S’en suit le cœur du film, qui impose son austérité sans qu’il soit presque possible de la contredire : dénué de toute musique, insistant sur la longueur d’une peine contenue, laissant par brusque décharges surgir quelques crises de désespoir. On peut tout de même raisonnablement questionner certains choix de montage, notamment dans quelques scènes de repas qui virent un peu au systématisme et dont la coupe n’aurait pas minimisé l’ensemble.
La suite confirmera l’incisive intelligence du metteur en scène : afin d’isoler le personnage du père, Tudor, il faut commencer par révéler l’inanité de ce qu’il va délaisser : l’enquête piétine, les mots des amis sont ineptes, la mère a beau luter, mais ne peut s’empêcher de le tenir pour responsable. Totalement rivée à son point de vue, la suite va progressivement allonger les focales, avec son visage hirsute en amorce, laissant le réel opaque, qui hurle cette absence, basculer dans un flou de plus en plus marqué. De temps à autre, les sons extérieurs sont coupés, au profit d’une intériorité sourde, qui accentue encore l’impossible communication avec le monde. C’est, de ce point de vue, l’anti Faute d’amour, dans lequel le réel continuait terriblement sa course malgré la disparition de l’enfant.
La contre-enquête déraisonnable menée par Tudor fonctionne elle-aussi, parce que le contrepoint qu’y apporte son interlocuteur à la police, occasionnant des séquences volontairement plus fonctionnelles (montage bref, champ contre-champ, dialogue efficace et progressif) éclaire à la fois sa dérive et sa souffrance croissante.
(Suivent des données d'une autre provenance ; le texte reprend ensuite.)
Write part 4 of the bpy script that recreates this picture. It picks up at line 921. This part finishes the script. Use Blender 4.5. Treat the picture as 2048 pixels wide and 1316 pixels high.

On peut se questionner néanmoins sur le dénouement, qui convoque à la fois Taxi Driver et Conversation Secrète, et, pour le coup, a du mal à ménager la lente et inéluctable progression construite par les 2h15 précédentes. Si le final, occasionnant un nouveau plan séquence (cette fois beaucoup plus tapageur, au propre comme au figuré), est le point auquel voulait nous conduire Popescu depuis le départ, on peut émettre des réserves sur son projet. On préférera se dire que l’indicible qui précédait, et que la fin tout de même ouverte laisse manifeste, l'emporte : de ce point de vue, Pororoca est un grand film sur la souffrance opacifiée et sur-cadrée par le silence.